やす:いわゆるカット打ちというやつですね。
江澤:体をオープンにして構えると、ピンに対しては左を向いているので、意識として右に打ち出していきたくなりますが、右に打とうとするとクラブが下から入ってきてダフッたりトップをするミスが出やすくなるので、しっかりスタンスに沿って振るというのを意識してください。
打つ前に、バンカーの外で素振りでイメージを作っておこう!
江澤:バンカー内は砂に触れることができないので、しっかりバンカー横のラフとかで、素振りでイメージを出してから入るようにしましょう。
――江澤に倣い素振りをするやす。それを見て江澤が指摘する。
江澤:やすさん、バックスウィングでクラブをインサイドに引き過ぎですね。アプローチのときは右ひじが体にくっついたままスウィングできていたのに、バンカーショットになると右わきが空いてインサイドにクラブを引こうとしています。これはピン方向に打ちたい気持ちの現れです。そうじゃなく、あくまで振っていくのはスタンスに沿ったラインなので、そのためにも右わきを開けずにスウィングをしてくださいね。
やす:なるほど。そういうことを事前にチェックしてからバンカーに入るわけですね。でも、何でインサイドに引いちゃいけないんですか?
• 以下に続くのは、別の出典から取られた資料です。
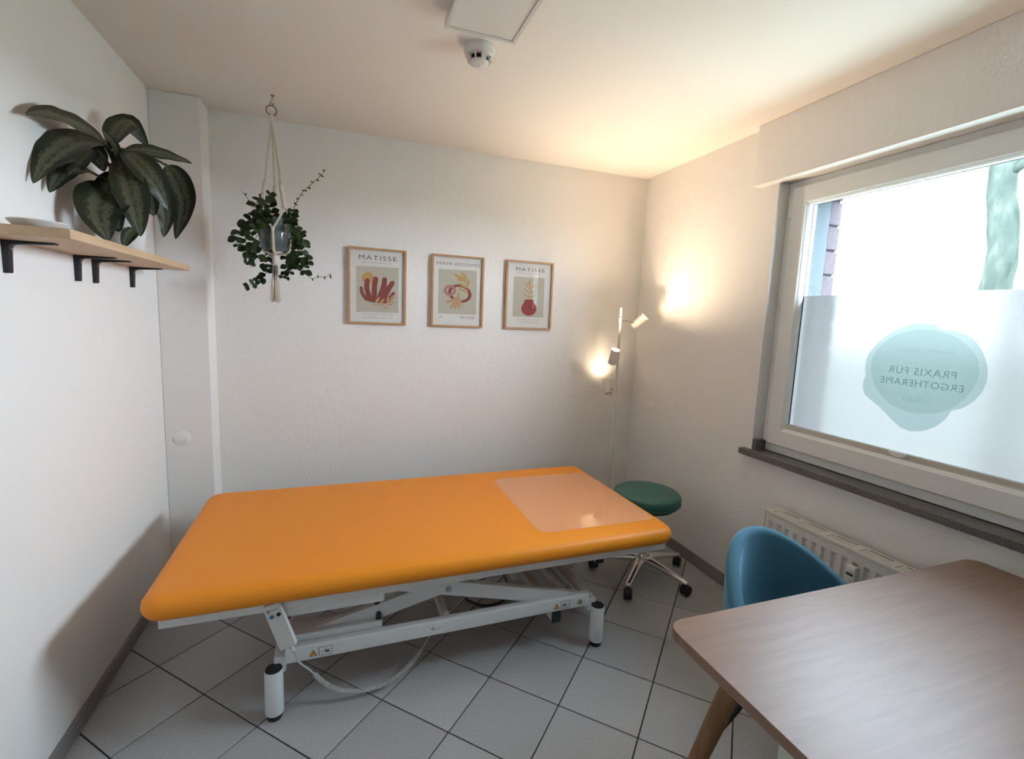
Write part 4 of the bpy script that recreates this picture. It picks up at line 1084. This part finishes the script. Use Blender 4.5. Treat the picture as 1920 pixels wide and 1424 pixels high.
def put_leaf(p, d, me, sc, stem):
    d = d.normalized(); up = Vector((rng.uniform(-.5, .5), -1.0 + rng.uniform(-.3, .3), .45 + rng.uniform(-.3, .4)))
    x = d.cross(up).normalized(); z = x.cross(d).normalized()
    R = Matrix((x, d, z)).transposed().to_4x4()
    o = bpy.data.objects.new('leaf', me); o.matrix_world = Matrix.Translation(p) @ R @ Matrix.Scale(sc, 4)
    COL.objects.link(o); o.parent = stem; o.matrix_parent_inverse = Matrix.Translation(WL[stem.name]).inverted()
    return o
for vi, path in enumerate(VINES):
    start = Vector((HX + max(-.05, min(.05, path[0][0]-HX)), HY + max(-.05, min(.05, path[0][1]-HY)), PB+.135))
    pp = [start] + [Vector(p) for p in path]
    P = smooth_path(pp, 10); bm = bm_new(); tube(bm, P, .0019, 6, .0011); stem = obj('vine', bm, M['twig'], vp, smooth=True)
    thin_from = {0: .45, 1: .30, 7: .72}.get(vi, 2)
    Lc = 0; nxt = .02; side = 1
    tot = sum((P[i+1]-P[i]).length for i in range(len(P)-1))
    for i in range(1, len(P)):
        seg = (P[i]-P[i-1]); Lc += seg.length
        if Lc < nxt: continue
        fr = Lc/tot; thin = fr > thin_from
        nxt = Lc + (.026 if thin else rng.uniform(.020, .032))
        d = seg.normalized(); perp = d.cross(Vector((0, 1, 0))).normalized()
        if perp.length < .1: perp = Vector((1, 0, 0))
        for s in ((1, -1) if rng.random() < (.4 if thin else .78) else (side,)):
            side = -side
            ld = (perp*s*rng.uniform(.4, 1) + d*rng.uniform(-.1, .8) + Vector((0, rng.uniform(-.6, .2), rng.uniform(-.5, .1))))
            if thin: put_leaf(P[i], ld, VL[2], rng.uniform(.8, 1.15), stem)
            else: put_leaf(P[i], ld, VL[rng.randint(0, 1)], rng.uniform(.75, 1.12)*(1 if fr < .85 else .75), stem)

# ------------------------------------------------------------------ framed posters
def uvmap(x0, x1, z0, z1):
    return lambda u, v: (x0 + (x1-x0)*u, z1 - (z1-z0)*v)
def quad_uv(TL, TR, BR, BL):
    def f(px, py):
        u = v = .5
        for _ in range(12):
            tx = TL[0]+(TR[0]-TL[0])*u; bx = BL[0]+(BR[0]-BL[0])*u
            ly = TL[1]+(BL[1]-TL[1])*v; ry = TR[1]+(BR[1]-TR[1])*v
            top = TL[1]+(TR[1]-TL[1])*u; bot = BL[1]+(BR[1]-BL[1])*u
            v = (py-top)/(bot-top)
            lx = TL[0]+(BL[0]-TL[0])*v; rx = TR[0]+(BR[0]-TR[0])*v
            u = (px-lx)/(rx-lx)
        return u, v
    return f
def capsule(pts, w, taper=1.0):
    """outline of a rounded stroke through pts (2-D)"""
    P = [Vector((p[0], p[1], 0)) for p in pts]; P = smooth_path(P, 6); L = len(P)-1; left = []; right = []
    for i, p in enumerate(P):
        d = (P[min(i+1, L)]-P[max(i-1, 0)]).normalized(); n_ = Vector((-d.y, d.x, 0)); ww = w/2*(1+(taper-1)*i/L)
        left.append(p+n_*ww); right.append(p-n_*ww)
    cap0 = []; cap1 = []
    d0 = (P[1]-P[0]).normalized(); n0 = Vector((-d0.y, d0.x, 0)); d1 = (P[-1]-P[-2]).normalized(); n1 = Vector((-d1.y, d1.x, 0))
    for k in range(1, 6):
        a = PI*k/6
        cap1.append(P[-1] + w*taper/2*(math.cos(a)*n1 + math.sin(a)*d1)); cap0.append(P[0] + w/2*(-math.cos(a)*n0 - math.sin(a)*d0))
    return [(p.x, p.y) for p in left + cap1 + right[::-1] + cap0]
def lens(a, b, w):
    a = Vector((*a, 0)); b = Vector((*b, 0)); d = b-a; n_ = Vector((-d.y, d.x, 0)).normalized(); out = []
    for s in (1, -1):
        rng_ = [i/8 for i in range(9)] if s > 0 else [i/8 for i in range(8, -1, -1)]
        for t in rng_[:-1]:
            p = a + d*t + n_*s*w/2*math.sin(PI*t)**.8; out.append((p.x, p.y))
    return out
def circ(c, r, n=36, ry=None): return [(c[0]+r*math.cos(2*PI*i/n), c[1]+(ry or r)*math.sin(2*PI*i/n)) for i in range(n)]
def poster(label, x0, x1, z0, z1, quad, panel, shapes, texts):
    Y = YB-.016
    t = thing('framed_poster', label, 'framed poster', ((x0+x1)/2, YB, z0), 'framed prints on the back wall')
    w, dp = .0125, .018
    mit = lambda pl_: pl_
    for poly in ([(x0, z1), (x1, z1), (x1-w, z1-w), (x0+w, z1-w)], [(x0, z0), (x1, z0), (x1-w, z0+w), (x0+w, z0+w)], [(x0, z0), (x0, z1), (x0+w, z1-w), (x0+w, z0+w)], [(x1, z0), (x1, z1), (x1-w, z1-w), (x1-w, z0+w)]):
        bm = bm_new(); prism(bm, poly, 1, YB-dp-.004, YB-.001); obj('frame_rail', bm, M['framewood'], t)
    bm = bm_new(); box(bm, (x0+w*.6, YB-.010, z0+w*.6), (x1-w*.6, YB-.004, z1-w*.6)); pr = obj('print', bm, M['paper'], t)
    yy = [YB-.0104]
    f_ = quad_uv(*quad)
    def W(p):
        u, v = f_(*p); return (x0+(x1-x0)*u, z1-(z1-z0)*v)
    def flat(polys, mat, name):
        b = bm_new()
        for pl_ in polys:
            pts = [W(p) for p in pl_]
            if len(polys) < 20: yy[0] -= .00006
            vs = [b.verts.new((p[0], yy[0], p[1])) for p in pts]
            f = b.faces.new(vs)
        bmesh.ops.triangulate(b, faces=b.faces)
        yy[0] -= .0002
        return obj(name, b, mat, pr)
    flat([panel], M['panel'], 'print_ground')
    for polys, mat, nm in shapes: flat(polys, M[mat], nm)
    for s, (ax, ay), (bx, by), hpx, mat, shear in texts:
        xa, za = W((ax, ay)); xb, zb = W((bx, by)); zh = W((ax, ay-hpx))[1]-za
        size = zh/.70
        cu = xztext(s, size, 0, 0, 0, M[mat], 'lettering', pr, 1.25, 'LEFT', shear)
        me = cu.data; mn = min(v.co.x for v in me.vertices); mxx = max(v.co.x for v in me.vertices)
        k = (xb-xa)/(mxx-mn)
        for v in me.vertices: v.co = Vector((xa + (v.co.x-mn)*k, YB-.0104, v.co.z + (za+zb)/2))
    bm = bm_new(); box(bm, (x0+w*.7, YB-.0180, z0+w*.7), (x1-w*.7, YB-.0165, z1-w*.7)); obj('glass', bm, M['picglass'], t)
Q1 = ((140, 100), (1020, 180), (1005, 1340), (140, 1310))
poster('oak-framed print of a red frond with a yellow sun, leftmost of three', .038, .374, 1.398, 1.845, Q1,
    [(262, 402), (900, 440), (895, 1145), (262, 1125)],
    [([circ((435, 595), 92)], 'print_ochre', 'sun_shape'),
     ([capsule([(335, 745), (352, 835), (410, 920)], 46, 1.3), capsule([(425, 635), (418, 760), (460, 900)], 74), capsule([(550, 612), (530, 750), (530, 900)], 78), capsule([(684, 620), (670, 740), (622, 880)], 74, 1.3), capsule([(802, 675), (735, 780), (680, 890)], 72, 1.3), capsule([(820, 838), (785, 885), (720, 950)], 50, 1.3),
       [(370, 880), (460, 895), (540, 890), (600, 880), (700, 870), (770, 900), (752, 955), (700, 992), (610, 994), (500, 975), (430, 955), (388, 920)]], 'print_red', 'frond_shape'),
     ([lens((540, 1005), (608, 885), 42), lens((598, 1005), (686, 918), 42), lens((728, 985), (742, 875), 42), lens((765, 968), (838, 852), 48), lens((720, 985), (865, 968), 24), lens((710, 1012), (835, 1020), 26), lens((640, 1035), (745, 1072), 24), capsule([(500, 1010), (620, 1020), (760, 975)], 12)], 'print_tan', 'leaf_shapes')],
    [('MATISSE', (302, 300), (868, 340), 70, 'print_ink', 0), ('LES FLEURS DU SOLEIL', (352, 358), (808, 386), 22, 'print_ink2', .2), ('DU VENDREDI 13 FEVRIER', (352, 1172), (806, 1190), 22, 'print_ink2', .2), ('AU SAMEDI 28 MARS 1948', (366, 1222), (792, 1238), 22, 'print_ink2', .2)])
Q2 = ((95, 78), (813, 148), (768, 1160), (60, 1132))
ring2 = [circ((330, 610), 82)]
def annulus(c, ro, ri, n=36, rot=0, ky=1.0):
    out = []
    for i in range(n):
        a0, a1 = 2*PI*i/n, 2*PI*(i+1)/n
        def pt(r, a):
            x, y = r*math.cos(a), r*ky*math.sin(a); return (c[0]+x*math.cos(rot)-y*math.sin(rot), c[1]+x*math.sin(rot)+y*math.cos(rot))
        out.append([pt(ro, a0), pt(ro, a1), pt(ri, a1), pt(ri, a0)])
    return out
poster('oak-framed print of ringed shapes with a tan hand and branch, middle of three', .528, .864, 1.396, 1.843, Q2,
    [(185, 296), (708, 332), (685, 967), (163, 940)],
    [(annulus((465, 655), 165, 120, 36, .35, .78), 'print_red', 'loop_shape'), (annulus((330, 610), 83, 44), 'print_pink', 'ring_shape'),
     ([lens((525, 470), (385, 368), 42), lens((520, 455), (495, 342), 36), lens((540, 500), (545, 368), 36), lens((515, 468), (425, 456), 32), lens((565, 560), (600, 448), 36), lens((565, 575), (455, 508), 34), lens((567, 635), (440, 578), 30), capsule([(567, 665), (560, 560), (515, 455)], 10)], 'print_ochre', 'branch_shape'),
     ([[(350, 735), (395, 712), (440, 685), (470, 730), (495, 790), (470, 805), (420, 805), (375, 785)], capsule([(385, 745), (292, 778)], 40, 1), capsule([(385, 780), (342, 852)], 34), capsule([(412, 790), (393, 862)], 36), capsule([(442, 790), (450, 858)], 34), capsule([(475, 775), (490, 820)], 22), lens((430, 715), (457, 630), 26)], 'print_tan', 'hand_shape')],
    [('PAPIER DÉCOUPÉS', (150, 232), (748, 278), 40, 'print_ink', .2), ('II', (183, 1006), (215, 1008), 34, 'print_ink', .2), ('MATISSE', (460, 1020), (665, 1030), 38, 'print_ink', .2)])
Q3 = ((1155, 172), (1818, 220), (1778, 1185), (1120, 1165))
poster('oak-framed print of a red vase with a tan twig, rightmost of three', 1.015, 1.349, 1.397, 1.845, Q3,
    [(1256, 410), (1690, 432), (1672, 1003), (1236, 985)],
    [([circ((1467, 872), 108, 40, 104), [(1408, 742), (1535, 738), (1548, 800), (1395, 800)]], 'print_vase', 'vase_shape'),
     ([lens((1472, 560), (1482, 445), 26), lens((1462, 575), (1408, 488), 24), lens((1470, 592), (1560, 540), 24), lens((1466, 648), (1392, 572), 24), lens((1470, 650), (1555, 612), 24), lens((1464, 716), (1378, 645), 24), lens((1468, 716), (1560, 680), 24), capsule([(1464, 742), (1470, 600), (1476, 480)], 7)], 'print_ochre', 'twig_shape')],
    [('MATISSE', (1285, 330), (1690, 355), 52, 'print_ink', 0), ('LES FLEURS DU SOLEIL', (1320, 372), (1640, 390), 16, 'print_ink2', .2), ('DU VENDREDI 13 FEVRIER AU', (1290, 1036), (1635, 1050), 18, 'print_ink2', .2), ('SAMEDI 28 MARS 1948', (1338, 1075), (1590, 1084), 18, 'print_ink2', .2)])

# ------------------------------------------------------------------ outside: ground, tree
bm = bm_new(); box(bm, (-40, -40, -.40), (60, 40, -.30)); struct(obj('ground_outside', bm, M['ground']), 'ground outside the window')
tr = thing('garden_tree', 'mossy tree trunk standing outside the window', 'tree', (5.6, 2.72, -.3))
bm = bm_new(); rings = []
rg = random.Random(5)
for i in range(34):
    z = -.3 + i*.16; r = .118*(1+.9*math.exp(-i/2.5))*(1-.008*i); ox = .025*math.sin(z*2.3+.5); oy = .03*math.sin(z*1.9+1.0) + .02*math.sin(z*5)
    rings.append([bm.verts.new((5.6+ox+rr*math.cos(a), 2.72+oy+.04*(z-1.8)+rr*math.sin(a), z)) for a, rr in [(2*PI*k/22, r*(1+.09*rg.uniform(-1, 1)+.06*math.sin(3*2*PI*k/22+z*2))) for k in range(22)]])
for A, B in zip(rings[:-1], rings[1:]):
    for k in range(22): bm.faces.new((A[k], A[(k+1) % 22], B[(k+1) % 22], B[k]))
bm.faces.new(rings[-1])
obj('trunk', bm, M['bark'], tr, smooth=True)
for (z, dy, dx, L) in ((2.9, -.7, .3, 1.3), (3.3, .8, -.2, 1.4), (3.9, -.6, -.3, 1.2), (4.4, .5, .5, 1.3)):
    d = Vector((dx, dy, .55)).normalized(); s = Vector((5.6, 2.72+.04*(z-1.8), z)); bm = bm_new()
    tube(bm, smooth_path([s, s + d*L*.35 + Vector((0, 0, .05)), s + d*L*.7, s + d*L + Vector((0, 0, .2))], 6), .045, 8, .008); obj('branch', bm, M['bark'], tr, smooth=True)
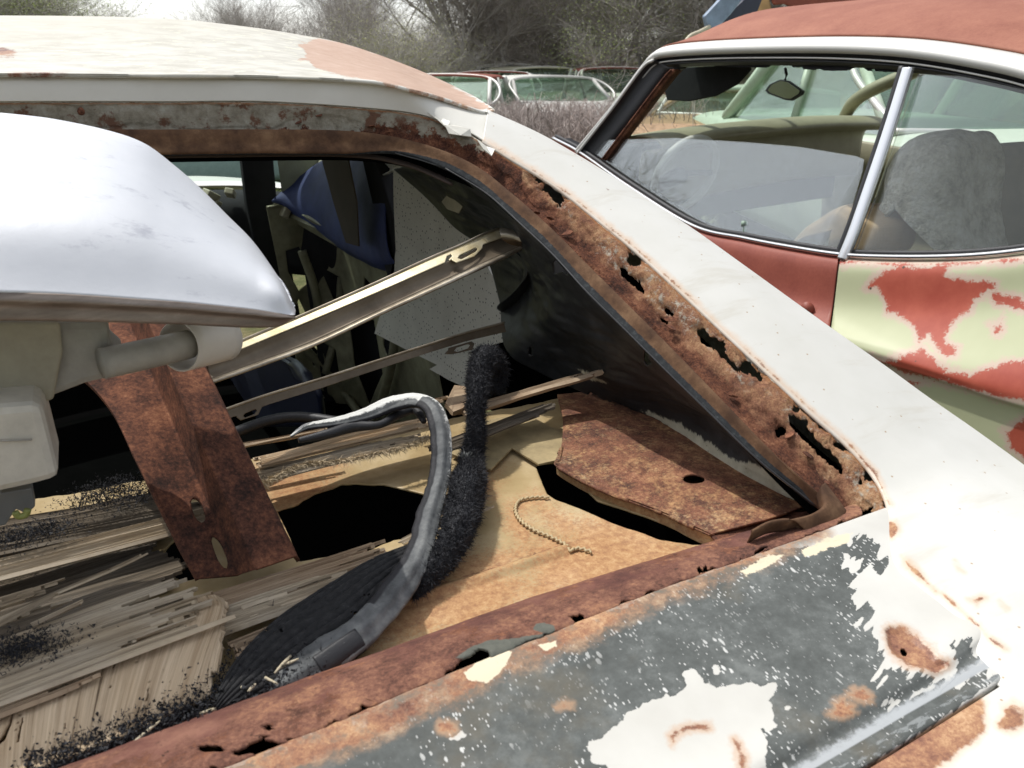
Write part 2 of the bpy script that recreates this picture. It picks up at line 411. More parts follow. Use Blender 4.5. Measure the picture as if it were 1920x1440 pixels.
def mat_flange():
    a = M('flaking_rust', .92, 0, .2)
    rc, rf = a.rust(1.5, -.02)
    pale, pf = a.rust(1.8, .10, pal=1)
    k = a.sm(a.m('ADD', a.attr('pale'), a.m('MULTIPLY', a.m('SUBTRACT', a.noise(38, 7, .75), .5), 2.2)), -.1, .5)
    col = a.mix(k, rc, pale)
    gr = a.m('MULTIPLY', a.sm(a.noise(130, 6, .75), .5, .62), a.sm(a.m('ADD', a.attr('pale'), a.m('MULTIPLY', a.m('SUBTRACT', a.noise(20, 4, .6), .5), 2.5)), .25, .7))
    col = a.mix(gr, col, (.46, .41, .33))
    p = a.m('ADD', a.attr('paint'), a.m('ADD', a.m('MULTIPLY', a.m('SUBTRACT', a.noise(48, 8, .75), .5), 1.5), a.m('MULTIPLY', a.m('SUBTRACT', a.noise(14, 4, .6), .5), .8)))
    pc = a.ramp(a.noise(70, 7, .7), [(.3, (.17, .145, .105)), (.5, (.30, .27, .21)), (.7, (.43, .41, .34))])
    pc = a.mix(a.sm(a.noise(36, 6, .7), .53, .62), pc, (.16, .085, .055))
    col = a.mix(a.sm(p, -.03, .06), col, pc)
    e = a.m('ADD', a.attr('edge'), a.m('MULTIPLY', a.m('SUBTRACT', a.noise(75, 8, .78), .5), 1.1))
    col = a.mix(a.m('MULTIPLY', a.sm(e, -.55, -.02), .8), col, (.40, .19, .085)); col = a.mix(a.sm(e, -.02, .12), col, (.70, .66, .56))
    a.set('Base Color', col)
    vv = a.vec((1, .35, .6), (0, 0, -10))
    h = a.m('ADD', a.m('MULTIPLY', rf, 1.2), a.m('ADD', a.m('MULTIPLY', a.noise(90, 8, .75, vv, 1.2), 1.3), a.m('MULTIPLY', a.vor(70, feat='F2'), .25)))
    a.bump(h, .9, .0035)
    return a.mat
def mat_rust(name, sc=1.0, tone=0.0, pal=0, bmp=.7, bd=.002, rough=.9, tanmix=0):
    a = M(name, rough, 0, .25)
    rc, rf = a.rust(sc, tone, pal=pal)
    if tanmix: rc = a.mix(a.m('MULTIPLY', a.sm(a.noise(11, 6, .7), .5, .62), tanmix), rc, (.34, .27, .14))
    a.set('Base Color', rc)
    a.bump(a.m('ADD', a.m('MULTIPLY', rf, 1.0), a.m('MULTIPLY', a.noise(500, 5, .7), .3)), bmp, bd)
    return a.mat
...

江澤:バンカーショットはクラブを鋭角に入れて打点のズレを少なくしていきたいんです。でも、インサイドに引くとダウンでクラブが寝てくるので、どうしてもボールの手前で砂にヘッドが食われたりしてミスが出やすいんです。
やす:なるほど。でも、スタンスに沿って打つイメージが出にくい場合はどうしたらいいんですかね。
江澤:手をスタンスに沿って振るというよりも、ヘッドをスタンスに沿って真っすぐに上げて下ろすイメージで打ってみてください。その場合、バックスウィングで、ちょっとコックを入れる感じでやってみると感じが出やすくなります。言い忘れましたけど、コックを入れたほうがバンカーは打ちやすいです。
やす:早く言ってくださいよ(笑)。じゃあ、打ってみます。
――江澤のレッスンを実践し、見事やすはPWでバンカーを脱出しつつ、ピン付近まで寄せることに成功!
やす:こういうショットを打ちたいと思っていたんですよ! 江澤プロ、ありがとうございます!